You need a power supply that checks at least two conditions :
* regulated voltage
* voltage as stable as possible (very little ripple)
* isolation
* optionally, possibility to limit current
Regulated voltage means that the voltage won't change with the amount of current you take from the power supply.
regulation :
A computer power supply will be relatively regulated, as in the standard requires that the voltage must be +/- 5% around the voltage used.
A wall wart is usually not regulated - for example, a 7.5v DC wall wart may output 9-10v with just a led or your microcontroller connected to it, and may go down to 6-7v when go pull more current than it's designed.
It is possible to use a linear regulator to generate a lower voltage from the voltage generated by a computer power supply or a wall wart, and you'll get regulated voltage but a bit of ripple will still go through so this is not ideal.
Voltage stability (little ripple) :
Basically all computer power supplies and most wall warts are
switching power supplies. This means that in order to obtain 12v or 5v or whatever voltage it has to output, the power supply switches something on and off thousands of times a second sending pulses of power through a transformer and then on the other side, inductors and capacitors are used to smooth out those bumps of power, those pulses, into a straight DC voltage.
It's quite hard to make a power supply have no ripple or minimal ripple ... some wall warts have 300-500mV of ripple, computer power supplies can have 100-200mV ripple.
Just think of it like this: if you were to get a multimeter and make 1000 measurements of the output voltage within a second, you won't get the same output voltage more than a few times in a row, the ouput voltage will move around.
Here's an example from a cheap 30-40$ power supply and its 3.3v output :
The output voltage stays around 3.3v but it moves around between 3.2 and 3.4v which can be bad.

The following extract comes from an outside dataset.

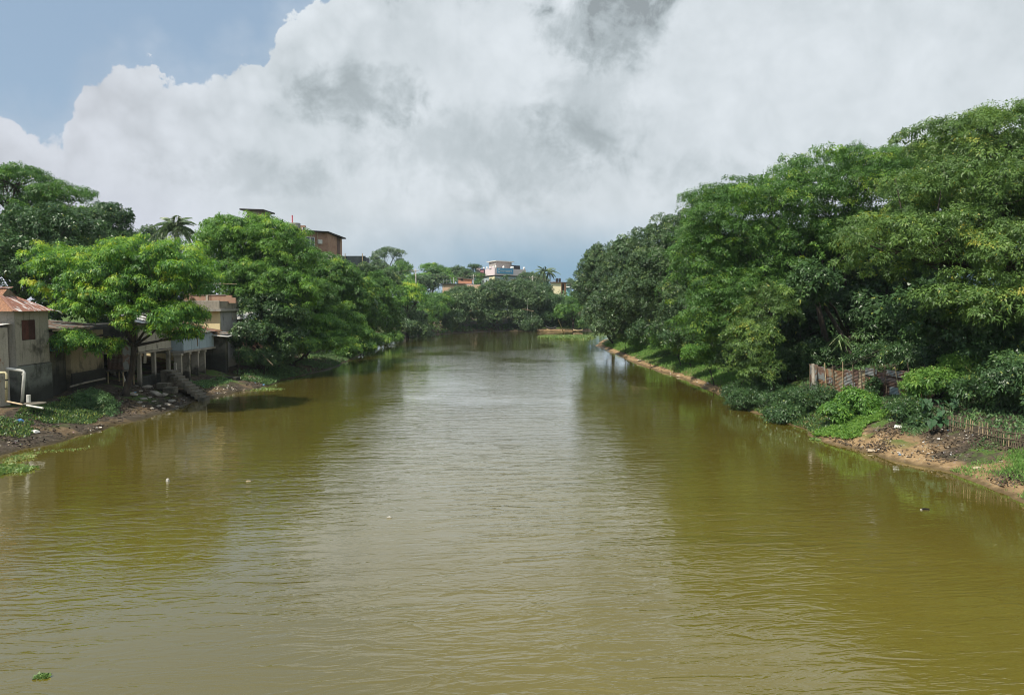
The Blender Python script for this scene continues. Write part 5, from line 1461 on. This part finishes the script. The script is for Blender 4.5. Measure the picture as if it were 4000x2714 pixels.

This ripple is not a big issue with microcontrollers but it can be if you use the power supply output as a voltage reference to measure something, or some things
Again, you can use a linear regulator to generate a lower voltage from the wall wart/power supply and reject some of that ripple, but some will still get through.
Isolation
Computer power supplies are referenced to ground. Some wall warts also are referenced to ground. That's not good if you want to use an oscilloscope on your circuit, you can blow it up if you test the wrong things.
Linear regulators don't help you here, proper lab power supply are isolated (or have an option for that)
Current limit :
Computer power supplies don't give you an easy way to limit the current going through the wires. If something bad happens in the circuit you make, the power supply can give you 200-500 watts or more. Cables can melt and burn up before a computer power supply will stop by itself in some cases.
Wallwarts can't give that much current so your circuit may not start burning, but some of them also don't have circuitry to protect themselves and can burn themselves up or fail sending higher voltage at the output.
So ideally you want a way to limit current in case something goes wrong in your circuit.
A linear regulator can help you there, as most have internal protections circuits that limit the maximum current they output to a value a bit above what they are designed to output and they will last for some time at that high value. But this is a bad idea in real world, you don't want to rely on it.
So conclusion... yes, wall warts are better than computer power supplies and are safer, but they still have quite a lot of drawbacks.
You also have to know how that wall wart behaves before actually using (is it regulated, is the ripple low, is it isolated or not?).
Search for an adjustable power supply with current limit option, they're a bit more expensive but they're a good investment.